We also conclude the record establishes Sloan breached the contract by refusing to pay the agreed upon cost of MES moving her belongings to Colorado. Sloan admits she refuses to pay any amount more than what was provided in the initial estimate. Although the trial court found that MES failed to fulfill its duty to mitigate its damages, we find insufficient support in the record for that determination. The trial court found MES made insufficient efforts to deliver Sloan's belongings to her. Yet, Sloan admits she steadfastly refused to pay her outstanding balance under the revised estimate, a contractual condition for the return of her belongings. It is not clear what MES could have done, short of forfeiting its right to collect Sloan's outstanding balance, to reunite her with her possessions.
Although MES submitted evidence of its damages as of the trial date, it also informed the court that Sloan's belongings remained in storage at MES's expense. The current record, therefore, does not reflect the damages MES alleges accumulated after trial. As a result, it is necessary to remand this matter for a determination of MES's damages arising from Sloan's breach of contract.

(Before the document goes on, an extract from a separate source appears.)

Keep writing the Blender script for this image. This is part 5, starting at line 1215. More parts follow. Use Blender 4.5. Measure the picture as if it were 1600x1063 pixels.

The November 10, 2022 judgment is reversed. The matter is remanded for entry of judgment in favor of MES on its counterclaims, dismissal of Sloan's claims, and a determination of MES's damages for Sloan's breach of contract. We offer no opinion with respect to the disposition of Sloan's belongings.
Reversed and remanded for proceedings consistent with this opinion. We do not retain jurisdiction.